Paul Laurent
La primera vez que supe de James Buchanan y su aporte fue leyendo uno de los libros de divulgación de las escuelas económicas liberales de Henri Lepage (Mañana, el capitalismo, 1979). Fue un préstamo de Federico Salazar, quien lo había adquirido en el mercadillo informal de libros que había dentro de la caótica ciudad universitaria de San Marcos a inicios de la década de 1980. El préstamo se dio cuando leíamos en grupo La Acción Humana de Ludwig von Mises. Obviamente la motivación de ampliar las lecturas surgió de una de las tantas anotaciones misianas entorno a cómo las decisiones políticas traen indeseadas consecuencias económicas.
Ciertamente la aproximación de Lepage fue generosa en todo el sentido de la palabra. Así, cuando llegué a Buchanan (Premio Nobel de Economía 1986) tropecé con un problema que el buen Lepage no había advertido: que Buchanan no era un autor fácilmente comprensible. Así es, fue un mayúsculo problema. Eso fue lo que puntualmente descubrí con su Cálculo del consenso (1962), escrito en colaboración con Gordon Tullock.
Por ello, mi inicial acercamiento a Buchanan no fue de lo más feliz que digamos. Pero la necesidad vital de conocer sus planteamientos nos empujó a mí y a mis amigos sanmarquinos a tratar de superar ese obstáculo. Lo poco que había entendido leyéndolo directamente llamó mucho mi atención (pedía que la se prohíba constitucionalmente el endeudamiento público), cosa que me obligó a buscar literatura que me ayude a desentrañar su complicado texto.

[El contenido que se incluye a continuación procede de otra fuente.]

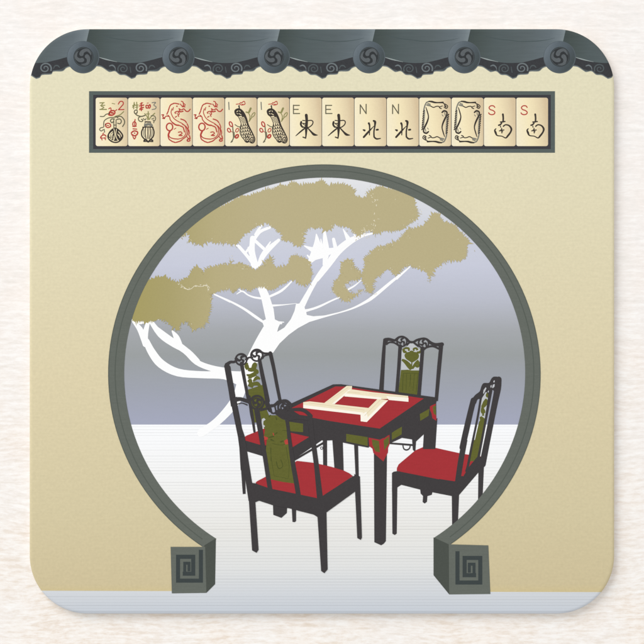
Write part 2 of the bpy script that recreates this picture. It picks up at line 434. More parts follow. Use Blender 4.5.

Así es como conseguí un libro singular en su bibliografía y de mayor provecho para mí: Los límites de la libertad. Entre la anarquía y el Leviatán (1975). Nuevamente otro inconveniente. Lector de Hayek y partidario de John Locke, la apuesta antropológica y legal hobbesiana de Buchanan afectaba mis sentidos. ¿Cómo un defensor de la libertad puede basarse en el absolutista Thomas Hobbes?
A la verdad, la pregunta sigue en pie. Al fin de cuentas, Buchanan era un positivista (creía en que el derecho era patrimonio exclusivo del estado). Por eso mismo, su apuesta liberal (lo que superaba su afecto por Hobbes) estuvo en establecer desde ese esquema una serie de reglas de juego que garantizan a la gente la mayor esfera de libertad posible a través de un gobierno limitado por normas.
He ahí la matriz de su máximo aporte: que las decisiones de los políticos no son diferentes a las que la gente lleva a cabo en otros ámbitos. Siguiendo a Hobbes, dirá que cada quien busca su voraz interés. Por lo mismo, juzgaba que las decisiones públicas se adscribían a ese patrón: toda decisión política siempre es una decisión de un individuo con intereses. A su entender, no existía un interés puramente público. Esa metafísica no lo asumía. Pensaba que detrás de toda solución política siempre hay una motivación personal que sólo podía ser mediatizada legalmente.